==== Data

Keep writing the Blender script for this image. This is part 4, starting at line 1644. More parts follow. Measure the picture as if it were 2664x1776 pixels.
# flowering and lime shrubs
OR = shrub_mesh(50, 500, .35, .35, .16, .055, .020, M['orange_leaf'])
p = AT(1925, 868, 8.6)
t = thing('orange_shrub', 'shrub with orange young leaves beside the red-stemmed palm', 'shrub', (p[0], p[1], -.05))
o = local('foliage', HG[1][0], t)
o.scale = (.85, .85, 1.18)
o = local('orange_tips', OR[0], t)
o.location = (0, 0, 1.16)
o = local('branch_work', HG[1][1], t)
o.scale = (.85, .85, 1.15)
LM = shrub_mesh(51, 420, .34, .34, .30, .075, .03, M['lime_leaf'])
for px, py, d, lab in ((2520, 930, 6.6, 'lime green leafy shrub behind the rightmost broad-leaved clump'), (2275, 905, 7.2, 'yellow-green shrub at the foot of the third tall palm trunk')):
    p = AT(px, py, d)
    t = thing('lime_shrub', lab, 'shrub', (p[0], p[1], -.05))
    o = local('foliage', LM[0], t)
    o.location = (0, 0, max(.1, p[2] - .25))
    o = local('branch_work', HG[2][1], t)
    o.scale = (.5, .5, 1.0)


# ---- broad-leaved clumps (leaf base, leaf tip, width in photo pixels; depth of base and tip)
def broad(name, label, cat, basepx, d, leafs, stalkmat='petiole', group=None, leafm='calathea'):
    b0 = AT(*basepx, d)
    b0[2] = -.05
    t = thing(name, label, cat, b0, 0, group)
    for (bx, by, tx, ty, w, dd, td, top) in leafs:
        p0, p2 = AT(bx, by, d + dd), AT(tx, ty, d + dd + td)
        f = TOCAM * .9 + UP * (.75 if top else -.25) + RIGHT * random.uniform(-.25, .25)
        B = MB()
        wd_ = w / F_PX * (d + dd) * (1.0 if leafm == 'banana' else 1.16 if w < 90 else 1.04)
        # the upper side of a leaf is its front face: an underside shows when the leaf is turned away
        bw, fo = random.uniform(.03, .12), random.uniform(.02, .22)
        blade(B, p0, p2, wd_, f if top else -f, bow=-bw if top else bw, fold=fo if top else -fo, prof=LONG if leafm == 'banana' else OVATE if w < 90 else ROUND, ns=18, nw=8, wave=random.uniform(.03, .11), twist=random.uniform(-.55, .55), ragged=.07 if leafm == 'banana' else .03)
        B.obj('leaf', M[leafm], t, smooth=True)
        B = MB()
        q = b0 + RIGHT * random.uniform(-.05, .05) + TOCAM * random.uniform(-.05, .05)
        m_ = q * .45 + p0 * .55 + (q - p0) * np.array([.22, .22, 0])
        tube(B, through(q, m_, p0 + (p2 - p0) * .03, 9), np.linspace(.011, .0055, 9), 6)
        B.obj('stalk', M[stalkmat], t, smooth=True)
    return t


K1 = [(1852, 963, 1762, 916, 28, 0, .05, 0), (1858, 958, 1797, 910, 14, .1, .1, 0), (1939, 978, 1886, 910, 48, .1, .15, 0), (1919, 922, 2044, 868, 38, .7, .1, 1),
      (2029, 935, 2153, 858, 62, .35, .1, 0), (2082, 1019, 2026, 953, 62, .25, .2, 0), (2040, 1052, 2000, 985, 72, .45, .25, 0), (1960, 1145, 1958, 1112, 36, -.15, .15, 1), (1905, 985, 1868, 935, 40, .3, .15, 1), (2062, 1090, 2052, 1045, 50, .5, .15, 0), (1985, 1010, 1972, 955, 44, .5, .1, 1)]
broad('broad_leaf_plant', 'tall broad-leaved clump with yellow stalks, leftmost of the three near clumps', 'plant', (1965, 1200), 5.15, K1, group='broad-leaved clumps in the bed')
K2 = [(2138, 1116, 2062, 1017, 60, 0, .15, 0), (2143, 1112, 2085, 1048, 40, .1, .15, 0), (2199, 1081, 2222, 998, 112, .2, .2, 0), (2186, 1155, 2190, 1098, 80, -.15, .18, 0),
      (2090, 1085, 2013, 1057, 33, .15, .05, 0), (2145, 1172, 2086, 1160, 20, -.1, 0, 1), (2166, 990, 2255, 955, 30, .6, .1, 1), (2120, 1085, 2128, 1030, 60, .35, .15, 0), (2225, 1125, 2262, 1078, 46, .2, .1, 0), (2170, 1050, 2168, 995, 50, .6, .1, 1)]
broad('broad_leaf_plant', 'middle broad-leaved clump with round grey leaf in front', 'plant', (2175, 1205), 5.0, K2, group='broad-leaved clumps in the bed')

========

**Goal**
Type the material above out again, exactly.

**Correct response**
Keep writing the Blender script for this image. This is part 4, starting at line 1644. More parts follow. Measure the picture as if it were 2664x1776 pixels.
# flowering and lime shrubs
OR = shrub_mesh(50, 500, .35, .35, .16, .055, .020, M['orange_leaf'])
p = AT(1925, 868, 8.6)
t = thing('orange_shrub', 'shrub with orange young leaves beside the red-stemmed palm', 'shrub', (p[0], p[1], -.05))
o = local('foliage', HG[1][0], t)
o.scale = (.85, .85, 1.18)
o = local('orange_tips', OR[0], t)
o.location = (0, 0, 1.16)
o = local('branch_work', HG[1][1], t)
o.scale = (.85, .85, 1.15)
LM = shrub_mesh(51, 420, .34, .34, .30, .075, .03, M['lime_leaf'])
for px, py, d, lab in ((2520, 930, 6.6, 'lime green leafy shrub behind the rightmost broad-leaved clump'), (2275, 905, 7.2, 'yellow-green shrub at the foot of the third tall palm trunk')):
    p = AT(px, py, d)
    t = thing('lime_shrub', lab, 'shrub', (p[0], p[1], -.05))
    o = local('foliage', LM[0], t)
    o.location = (0, 0, max(.1, p[2] - .25))
    o = local('branch_work', HG[2][1], t)
    o.scale = (.5, .5, 1.0)


# ---- broad-leaved clumps (leaf base, leaf tip, width in photo pixels; depth of base and tip)
def broad(name, label, cat, basepx, d, leafs, stalkmat='petiole', group=None, leafm='calathea'):
    b0 = AT(*basepx, d)
    b0[2] = -.05
    t = thing(name, label, cat, b0, 0, group)
    for (bx, by, tx, ty, w, dd, td, top) in leafs:
        p0, p2 = AT(bx, by, d + dd), AT(tx, ty, d + dd + td)
        f = TOCAM * .9 + UP * (.75 if top else -.25) + RIGHT * random.uniform(-.25, .25)
        B = MB()
        wd_ = w / F_PX * (d + dd) * (1.0 if leafm == 'banana' else 1.16 if w < 90 else 1.04)
        # the upper side of a leaf is its front face: an underside shows when the leaf is turned away
        bw, fo = random.uniform(.03, .12), random.uniform(.02, .22)
        blade(B, p0, p2, wd_, f if top else -f, bow=-bw if top else bw, fold=fo if top else -fo, prof=LONG if leafm == 'banana' else OVATE if w < 90 else ROUND, ns=18, nw=8, wave=random.uniform(.03, .11), twist=random.uniform(-.55, .55), ragged=.07 if leafm == 'banana' else .03)
        B.obj('leaf', M[leafm], t, smooth=True)
        B = MB()
        q = b0 + RIGHT * random.uniform(-.05, .05) + TOCAM * random.uniform(-.05, .05)
        m_ = q * .45 + p0 * .55 + (q - p0) * np.array([.22, .22, 0])
        tube(B, through(q, m_, p0 + (p2 - p0) * .03, 9), np.linspace(.011, .0055, 9), 6)
        B.obj('stalk', M[stalkmat], t, smooth=True)
    return t


K1 = [(1852, 963, 1762, 916, 28, 0, .05, 0), (1858, 958, 1797, 910, 14, .1, .1, 0), (1939, 978, 1886, 910, 48, .1, .15, 0), (1919, 922, 2044, 868, 38, .7, .1, 1),
      (2029, 935, 2153, 858, 62, .35, .1, 0), (2082, 1019, 2026, 953, 62, .25, .2, 0), (2040, 1052, 2000, 985, 72, .45, .25, 0), (1960, 1145, 1958, 1112, 36, -.15, .15, 1), (1905, 985, 1868, 935, 40, .3, .15, 1), (2062, 1090, 2052, 1045, 50, .5, .15, 0), (1985, 1010, 1972, 955, 44, .5, .1, 1)]
broad('broad_leaf_plant', 'tall broad-leaved clump with yellow stalks, leftmost of the three near clumps', 'plant', (1965, 1200), 5.15, K1, group='broad-leaved clumps in the bed')
K2 = [(2138, 1116, 2062, 1017, 60, 0, .15, 0), (2143, 1112, 2085, 1048, 40, .1, .15, 0), (2199, 1081, 2222, 998, 112, .2, .2, 0), (2186, 1155, 2190, 1098, 80, -.15, .18, 0),
      (2090, 1085, 2013, 1057, 33, .15, .05, 0), (2145, 1172, 2086, 1160, 20, -.1, 0, 1), (2166, 990, 2255, 955, 30, .6, .1, 1), (2120, 1085, 2128, 1030, 60, .35, .15, 0), (2225, 1125, 2262, 1078, 46, .2, .1, 0), (2170, 1050, 2168, 995, 50, .6, .1, 1)]
broad('broad_leaf_plant', 'middle broad-leaved clump with round grey leaf in front', 'plant', (2175, 1205), 5.0, K2, group='broad-leaved clumps in the bed')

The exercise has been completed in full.